Might it be the Nobel people had become so polarized with Bush's pompous middle-finger-to-the-world attitude and overall absence from positive foreign policy that they now find his nemesis personifying that blast of fresh air we've gasped for since 2001? Aside from Bush's efforts to help fight AIDS in Africa, his international outreach involved a steady increase of ego and bloodshed.
Simply put, the Nobel Foundation should have waited on its premature decision to award Pres. Obama the ultimate Prize. It now requires Obama achieve peace while he struggles to balance an unstable economy, the highest-ever unemployment rate and two expensive wars, all created by the previous administration. It will take a lot longer than nine months to heal the world and clean up the mess. Peace will not come until the fighting stops, which should happen by the end of 2011, Obama promised earlier this year. Pledging additional troops to Afghanistan, however, will prove otherwise.
When people asked why I voted for Obama last year, I gave them this answer:
"Because the world will accept, understand, and even like this man."
That alone should be the reason we elect our president. We're in good shape if the rest of the world likes our leader. Maybe that's why he's worthy of the Nobel Peace Prize. But not just yet. He's got to prove himself. And he's still got to create peace at home.
Obama promised homosexuals a "commitment" during Saturday's Human Rights Campaign National Dinner to end "Don't Ask, Don't Tell." He stopped short of providing a timetable of when Congress would honor the reversal of the 1993 military policy, which bans gay soldiers from disclosing their sexuality.
"Finally, we heard something quite remarkable from the President," H.R.C. Pres. Joe Solmonese said in an email.
As thousands of lesbians, gays, bisexuals and transgenders march on Washington today, the Senate will vote this week on a defense policy bill which includes hate crimes legislation that will -- for the first time -- protect homosexuals. The bill, assuming it passes the Senate, will go to Obama's desk to be signed into law, once and for all. Let's hope he makes good on his commitment.

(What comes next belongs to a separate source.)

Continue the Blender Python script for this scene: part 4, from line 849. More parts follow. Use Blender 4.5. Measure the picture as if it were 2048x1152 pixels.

Until then, the Republicans must remember Obama is our elected leader, and should cease their vile campaign to discredit him while boasting their own sense of patriotism. If ever there were a time for the G.O.P. to drop its childish antics toward Obama, it is now. After all, the only five presidents to take the Nobel Peace Prize have been left-leaning men (except for that white supremacist Woodrow Wilson).
Makes one wonder: If the liberals are the ones doing all the peacemaking, what's wrong with all you "compassionate conservatives"?